Der britische Außenminister Boris Johnson begrüßte Trumps Äußerungen zu einem möglichen amerikanisch-britischen Handelspakt für die Zeit nach dem Brexit. "Ich denke, es sind sehr gute Nachrichten, dass die USA ein gutes Freihandelsabkommen mit uns abschließen wollen und dass sie es schnell machen wollen", sagte Johnson. Es müsse jedoch ein Deal sein, der die Interessen beider Seiten berücksichtige. In dem Interview mit der Londoner Times und der Bild-Zeitung hatte Trump gesagt, er wolle Großbritannien nach dem Brexit innerhalb weniger Wochen ein "faires" Abkommen anbieten.

Der scheidende französische Präsident François Hollande erklärte in Paris, Europa setze auf eigene Interessen und Werte: "Es braucht keine Ratschläge von außen, was es tun sollte." Hollande äußerte sich bei der Verleihung des höchsten französischen Ordens an die scheidende US-Botschafterin in Paris, Jane Hartley.

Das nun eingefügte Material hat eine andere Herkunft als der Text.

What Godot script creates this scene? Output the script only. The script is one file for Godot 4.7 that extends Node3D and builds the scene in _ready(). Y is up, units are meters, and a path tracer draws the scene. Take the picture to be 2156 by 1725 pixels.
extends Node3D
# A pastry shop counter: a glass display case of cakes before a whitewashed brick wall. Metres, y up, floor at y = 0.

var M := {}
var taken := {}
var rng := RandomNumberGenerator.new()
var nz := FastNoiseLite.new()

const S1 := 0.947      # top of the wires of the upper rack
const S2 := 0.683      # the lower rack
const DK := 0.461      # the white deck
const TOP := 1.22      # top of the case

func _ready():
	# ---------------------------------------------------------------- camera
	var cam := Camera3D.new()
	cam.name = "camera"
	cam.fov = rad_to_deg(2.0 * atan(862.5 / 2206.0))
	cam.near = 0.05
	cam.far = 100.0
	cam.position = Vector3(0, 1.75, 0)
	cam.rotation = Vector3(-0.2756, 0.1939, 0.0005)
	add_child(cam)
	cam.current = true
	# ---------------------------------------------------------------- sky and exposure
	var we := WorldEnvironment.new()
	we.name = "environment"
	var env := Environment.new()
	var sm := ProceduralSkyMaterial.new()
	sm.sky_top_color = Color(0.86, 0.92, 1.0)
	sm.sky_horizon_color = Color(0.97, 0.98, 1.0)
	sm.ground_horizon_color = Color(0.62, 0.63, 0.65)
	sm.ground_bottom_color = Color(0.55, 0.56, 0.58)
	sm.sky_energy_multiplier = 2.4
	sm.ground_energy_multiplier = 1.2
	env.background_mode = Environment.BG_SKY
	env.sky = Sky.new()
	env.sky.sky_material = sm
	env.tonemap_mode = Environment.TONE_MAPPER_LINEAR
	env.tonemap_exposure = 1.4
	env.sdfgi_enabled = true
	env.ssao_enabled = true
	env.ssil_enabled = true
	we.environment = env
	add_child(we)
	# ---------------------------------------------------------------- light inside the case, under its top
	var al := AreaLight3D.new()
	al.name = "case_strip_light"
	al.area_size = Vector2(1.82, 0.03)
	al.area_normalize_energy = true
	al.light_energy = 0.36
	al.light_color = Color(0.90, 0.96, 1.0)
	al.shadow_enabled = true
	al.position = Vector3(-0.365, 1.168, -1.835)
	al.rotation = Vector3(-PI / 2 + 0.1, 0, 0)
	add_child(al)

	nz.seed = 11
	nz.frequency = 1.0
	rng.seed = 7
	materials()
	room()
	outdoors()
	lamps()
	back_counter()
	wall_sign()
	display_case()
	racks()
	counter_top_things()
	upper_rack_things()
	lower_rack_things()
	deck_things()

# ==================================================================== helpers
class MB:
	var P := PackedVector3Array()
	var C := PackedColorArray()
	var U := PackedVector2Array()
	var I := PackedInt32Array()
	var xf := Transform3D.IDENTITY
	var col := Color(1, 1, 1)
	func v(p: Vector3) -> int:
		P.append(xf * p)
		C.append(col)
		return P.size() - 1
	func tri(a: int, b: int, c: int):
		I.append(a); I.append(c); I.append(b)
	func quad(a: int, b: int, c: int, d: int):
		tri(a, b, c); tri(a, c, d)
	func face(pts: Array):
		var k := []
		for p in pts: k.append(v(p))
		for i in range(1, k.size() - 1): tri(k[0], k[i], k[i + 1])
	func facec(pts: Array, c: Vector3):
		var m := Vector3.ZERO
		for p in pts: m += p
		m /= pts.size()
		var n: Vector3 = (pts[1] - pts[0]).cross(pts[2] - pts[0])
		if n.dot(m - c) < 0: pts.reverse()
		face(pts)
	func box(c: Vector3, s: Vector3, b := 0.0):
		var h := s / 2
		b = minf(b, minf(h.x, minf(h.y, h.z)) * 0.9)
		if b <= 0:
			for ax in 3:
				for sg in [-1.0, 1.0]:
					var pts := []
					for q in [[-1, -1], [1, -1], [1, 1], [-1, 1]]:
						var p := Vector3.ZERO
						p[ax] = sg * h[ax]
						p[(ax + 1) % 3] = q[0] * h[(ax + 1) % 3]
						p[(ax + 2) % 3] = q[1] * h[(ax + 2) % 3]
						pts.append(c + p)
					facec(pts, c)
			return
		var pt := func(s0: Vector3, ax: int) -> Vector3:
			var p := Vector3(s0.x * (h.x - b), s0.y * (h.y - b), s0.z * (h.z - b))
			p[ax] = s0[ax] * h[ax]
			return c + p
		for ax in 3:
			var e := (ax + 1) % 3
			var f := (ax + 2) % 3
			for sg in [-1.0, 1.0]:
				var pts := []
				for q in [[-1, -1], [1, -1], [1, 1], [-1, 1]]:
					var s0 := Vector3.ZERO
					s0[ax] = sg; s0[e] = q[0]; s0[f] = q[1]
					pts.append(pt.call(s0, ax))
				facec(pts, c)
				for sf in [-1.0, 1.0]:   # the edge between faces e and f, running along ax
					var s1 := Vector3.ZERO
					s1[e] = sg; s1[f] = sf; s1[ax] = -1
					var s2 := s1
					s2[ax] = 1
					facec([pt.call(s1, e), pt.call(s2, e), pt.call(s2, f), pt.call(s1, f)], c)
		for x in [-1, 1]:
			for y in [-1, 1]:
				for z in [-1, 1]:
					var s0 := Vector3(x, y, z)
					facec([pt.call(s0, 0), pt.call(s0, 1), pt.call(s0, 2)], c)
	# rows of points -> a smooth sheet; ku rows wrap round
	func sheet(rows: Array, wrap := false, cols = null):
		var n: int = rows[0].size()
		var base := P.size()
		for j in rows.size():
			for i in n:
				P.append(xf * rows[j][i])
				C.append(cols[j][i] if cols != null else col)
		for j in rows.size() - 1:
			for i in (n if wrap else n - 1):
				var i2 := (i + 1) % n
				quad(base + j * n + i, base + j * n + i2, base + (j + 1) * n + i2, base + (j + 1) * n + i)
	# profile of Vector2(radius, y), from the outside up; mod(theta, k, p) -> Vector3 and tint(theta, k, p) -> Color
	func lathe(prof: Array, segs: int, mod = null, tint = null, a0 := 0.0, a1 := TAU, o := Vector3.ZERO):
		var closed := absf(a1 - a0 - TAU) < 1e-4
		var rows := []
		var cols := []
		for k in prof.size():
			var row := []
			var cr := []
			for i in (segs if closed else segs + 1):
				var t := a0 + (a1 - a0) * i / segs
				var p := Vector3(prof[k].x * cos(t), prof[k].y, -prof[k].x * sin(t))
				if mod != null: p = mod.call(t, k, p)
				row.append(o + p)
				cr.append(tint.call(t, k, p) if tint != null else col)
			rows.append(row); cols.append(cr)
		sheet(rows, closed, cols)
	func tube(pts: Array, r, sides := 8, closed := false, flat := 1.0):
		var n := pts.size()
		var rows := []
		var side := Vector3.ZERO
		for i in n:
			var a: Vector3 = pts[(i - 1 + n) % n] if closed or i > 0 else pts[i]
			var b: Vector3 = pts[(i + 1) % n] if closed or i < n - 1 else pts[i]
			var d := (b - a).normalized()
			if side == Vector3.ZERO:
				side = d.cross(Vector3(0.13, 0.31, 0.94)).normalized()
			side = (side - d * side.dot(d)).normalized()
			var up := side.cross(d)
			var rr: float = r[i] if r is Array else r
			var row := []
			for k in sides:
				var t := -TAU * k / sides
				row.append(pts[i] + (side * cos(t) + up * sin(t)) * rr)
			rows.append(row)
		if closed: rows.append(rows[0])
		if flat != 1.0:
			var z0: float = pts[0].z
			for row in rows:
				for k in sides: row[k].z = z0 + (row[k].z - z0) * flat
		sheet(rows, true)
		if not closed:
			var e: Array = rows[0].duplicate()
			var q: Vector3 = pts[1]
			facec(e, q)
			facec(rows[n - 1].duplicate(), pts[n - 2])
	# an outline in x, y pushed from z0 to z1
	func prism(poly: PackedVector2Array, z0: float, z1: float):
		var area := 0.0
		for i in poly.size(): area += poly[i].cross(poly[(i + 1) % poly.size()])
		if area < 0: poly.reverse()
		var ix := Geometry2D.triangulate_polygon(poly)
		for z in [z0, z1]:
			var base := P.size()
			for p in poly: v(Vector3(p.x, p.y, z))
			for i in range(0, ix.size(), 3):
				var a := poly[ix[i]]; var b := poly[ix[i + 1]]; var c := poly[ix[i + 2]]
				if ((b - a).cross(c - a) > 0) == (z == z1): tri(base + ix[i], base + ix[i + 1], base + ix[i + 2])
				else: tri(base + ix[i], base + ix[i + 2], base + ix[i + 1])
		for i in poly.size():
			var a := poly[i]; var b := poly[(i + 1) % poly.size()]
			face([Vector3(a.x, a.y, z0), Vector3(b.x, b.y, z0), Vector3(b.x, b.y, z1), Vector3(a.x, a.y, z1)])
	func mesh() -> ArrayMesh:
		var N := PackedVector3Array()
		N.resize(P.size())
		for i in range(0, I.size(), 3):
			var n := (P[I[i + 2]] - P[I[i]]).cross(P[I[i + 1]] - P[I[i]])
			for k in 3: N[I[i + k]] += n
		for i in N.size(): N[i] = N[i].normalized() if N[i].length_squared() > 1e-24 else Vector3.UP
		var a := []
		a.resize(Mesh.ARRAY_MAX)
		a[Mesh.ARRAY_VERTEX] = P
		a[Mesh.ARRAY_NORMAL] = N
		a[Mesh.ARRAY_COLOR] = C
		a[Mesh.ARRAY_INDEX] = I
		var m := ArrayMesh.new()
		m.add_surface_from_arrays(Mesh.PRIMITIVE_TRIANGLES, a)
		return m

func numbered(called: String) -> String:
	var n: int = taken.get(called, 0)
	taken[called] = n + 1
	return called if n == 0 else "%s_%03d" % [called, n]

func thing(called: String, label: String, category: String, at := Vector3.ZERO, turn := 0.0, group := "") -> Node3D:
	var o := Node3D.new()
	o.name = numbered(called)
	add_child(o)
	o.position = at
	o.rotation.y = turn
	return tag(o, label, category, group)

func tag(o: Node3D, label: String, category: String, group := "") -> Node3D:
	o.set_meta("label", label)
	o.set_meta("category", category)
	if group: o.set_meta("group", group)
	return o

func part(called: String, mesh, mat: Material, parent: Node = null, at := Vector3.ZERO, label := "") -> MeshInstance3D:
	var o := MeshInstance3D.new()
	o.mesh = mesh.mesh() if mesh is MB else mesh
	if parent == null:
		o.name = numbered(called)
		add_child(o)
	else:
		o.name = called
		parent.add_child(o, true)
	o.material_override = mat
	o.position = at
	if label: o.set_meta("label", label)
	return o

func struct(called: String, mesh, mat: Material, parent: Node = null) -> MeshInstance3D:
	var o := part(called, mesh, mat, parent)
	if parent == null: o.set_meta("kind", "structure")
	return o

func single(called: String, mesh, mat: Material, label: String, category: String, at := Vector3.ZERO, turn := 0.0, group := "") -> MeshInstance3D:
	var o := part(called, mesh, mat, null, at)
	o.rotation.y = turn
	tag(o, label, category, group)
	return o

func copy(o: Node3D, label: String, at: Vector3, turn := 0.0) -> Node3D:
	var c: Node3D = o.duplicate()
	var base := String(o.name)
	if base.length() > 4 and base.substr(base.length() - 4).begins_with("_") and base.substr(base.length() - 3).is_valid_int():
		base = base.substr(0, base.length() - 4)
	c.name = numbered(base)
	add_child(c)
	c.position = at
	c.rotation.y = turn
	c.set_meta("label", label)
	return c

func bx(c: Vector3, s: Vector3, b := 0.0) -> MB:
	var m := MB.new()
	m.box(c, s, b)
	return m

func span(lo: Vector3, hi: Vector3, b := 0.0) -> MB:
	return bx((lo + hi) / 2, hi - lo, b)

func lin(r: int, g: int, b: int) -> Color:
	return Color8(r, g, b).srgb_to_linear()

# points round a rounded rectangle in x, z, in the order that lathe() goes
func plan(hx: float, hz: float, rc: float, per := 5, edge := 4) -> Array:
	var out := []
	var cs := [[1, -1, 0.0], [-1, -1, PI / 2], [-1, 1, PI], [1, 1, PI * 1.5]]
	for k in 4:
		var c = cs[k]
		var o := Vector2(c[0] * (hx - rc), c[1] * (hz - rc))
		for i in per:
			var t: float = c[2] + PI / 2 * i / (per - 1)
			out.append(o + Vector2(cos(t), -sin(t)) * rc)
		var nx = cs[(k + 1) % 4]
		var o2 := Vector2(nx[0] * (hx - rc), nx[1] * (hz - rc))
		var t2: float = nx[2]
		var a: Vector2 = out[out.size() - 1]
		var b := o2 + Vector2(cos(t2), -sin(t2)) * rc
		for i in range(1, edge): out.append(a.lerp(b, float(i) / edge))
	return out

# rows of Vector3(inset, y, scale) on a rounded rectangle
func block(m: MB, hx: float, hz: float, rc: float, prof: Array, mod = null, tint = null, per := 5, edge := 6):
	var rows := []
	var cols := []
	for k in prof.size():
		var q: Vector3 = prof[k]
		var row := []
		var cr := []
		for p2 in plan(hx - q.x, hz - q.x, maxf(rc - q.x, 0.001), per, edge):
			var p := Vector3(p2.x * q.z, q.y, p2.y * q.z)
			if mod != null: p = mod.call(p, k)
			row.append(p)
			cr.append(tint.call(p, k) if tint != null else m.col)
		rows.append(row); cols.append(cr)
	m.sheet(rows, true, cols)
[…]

US-Außenminister John Kerry verteidigte die Flüchtlingspolitik von Kanzlerin Angela Merkel: Es sei unangebracht, dass sich Trump in die Politik anderer Staaten so direkt einschalte, sagte Kerry am Montag dem Fernsehsender CNN. Trump hatte Merkels Flüchtlingspolitik als "katastrophalen Fehler" bezeichnet. Kerry dagegen sagte nun: "Ich denke, dass sie sehr mutig war." Zwar habe es in Deutschland Probleme gegeben. Dies gelte aber für jedes große westliche Land, das Werte und Prinzipien habe und notleidenden Menschen helfe.